If anyone knows about openness, it is Rebecca Walker. She identifies herself as Black White and Jewish, which is also the name of her autobiography that was published in 2000. When she was born, she took her father Mel Levanthal’s last name, but decided to change it to her mother’s when she was 15. Her mother, Alice Walker, is an African-American author and her father is a Jewish American lawyer. Her parents divorced when she was a young child, so she spent time alternating between her father’s home in the Bronx in New York City and her mother’s home in San Francisco, California. Every two years, Walker switched between living in a largely Jewish environment to a largely African-American environment, which she describes as being extremely difficult but she also must have learned a lot about accepting different people and their cultures.

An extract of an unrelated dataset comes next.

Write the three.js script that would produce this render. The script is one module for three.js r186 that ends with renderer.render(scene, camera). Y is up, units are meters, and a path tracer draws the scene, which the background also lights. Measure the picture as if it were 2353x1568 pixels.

Walker learned about feminism at a young age from her mother, a world renowned author who campaigned for women’s rights and set up organizations to aid women. Ironically however, Walker describes she often felt abandoned by own her feminist mother because her priorities were her own work and self-fulfillment. In her Daily Mail article, Walker says, “A good mother is attentive, sets boundaries and makes the world safe for her child. But my mother did none of those things.” Walker’s mother even believed that children enslave their mothers and was not happy when her daughter told her she would have a son.
When Walker got accepted into Yale University, her mother asked why she would want to be educated at a “male bastion.” Luckily, Walker did not let her mother’s opinions stop her from speaking out about her beliefs and fighting for what she knew was right. Her openness and passion for empowering women inspired her to co-found the Third Wave Foundation, a non-profit organization that encourages young women to get involved in activism and leadership roles. Her organization developed a campaign that registered over 20,000 new voters in the U.S. in its first year of existence.
In 1994, Walker was named one of the 50 future leaders in America. And last year, she was chosen as one of BBC’s 100 Women. Walker has written seven books, the most recent being Adé: A Love Story in 2013. She continues to speak about gender roles, identity politics, and stereotypes surrounding feminist beliefs. Her insights are particularly intriguing because she had to formulate her own view of feminism that was different than what her mother taught her as a child. Her ability to take a challenging life experience and turn it into an opportunity to inspire others is one reason why she is being recognized as a noteworthy woman.